E. A. Veshchev, L. Bertalot, S. Putvinski, M. Garcia-Munoz, S. W. Lisgo, C. S. Pitcher, R. A. Pitts, V. S. Udintsev, M. Walsh
Fusion Science and Technology | Volume 61 | Number 2 | February 2012 | Pages 172-184
Technical Paper by Monaco ITER Postdoctoral Fellows | First Joint ITER-IAEA Technical Meeting on Analysis of ITER Materials and Technologies | doi.org/10.13182/FST12-A13385
Articles are hosted by Taylor and Francis Online.

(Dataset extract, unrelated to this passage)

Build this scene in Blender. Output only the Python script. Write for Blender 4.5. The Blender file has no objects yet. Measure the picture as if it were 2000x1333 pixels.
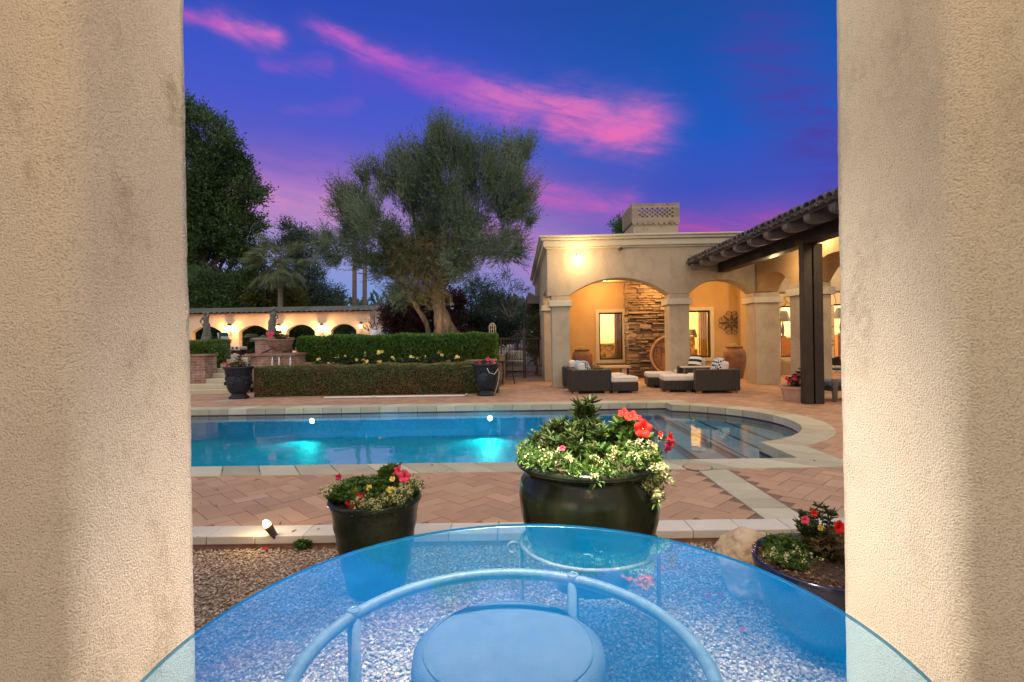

A feasibility study for a fast-ion-loss detector in ITER has been carried out. Taking into account the basic requirements for measuring magnetohydrodynamic (MHD)-induced fast-ion (fusion-born alpha particles and ions from external heating systems) losses and the harsh environments expected in ITER plasmas, a solution based on a reciprocating probe installed in an equatorial port is suggested. In agreement with previous studies, Monte Carlo simulations of alpha-particle load on the first wall in MHD quiescent plasmas indicate that the main losses will be concentrated below the midplane, in the region of blanket module (BM) 15 to BM 18. Orbit tracing and thermal analysis, including plasma photonic and particle fluxes together with nuclear heating, have been performed to estimate the most suitable measurement timing and position of the reciprocating probe, enabling the detection of escaping alpha particles with pitch angles from [approximately]0 to 85 deg. This large velocity space ensures the detection of escaping alpha particles on both passing and trapped orbits, allowing the study of the interaction between alpha particles and a rich variety of MHD instabilities.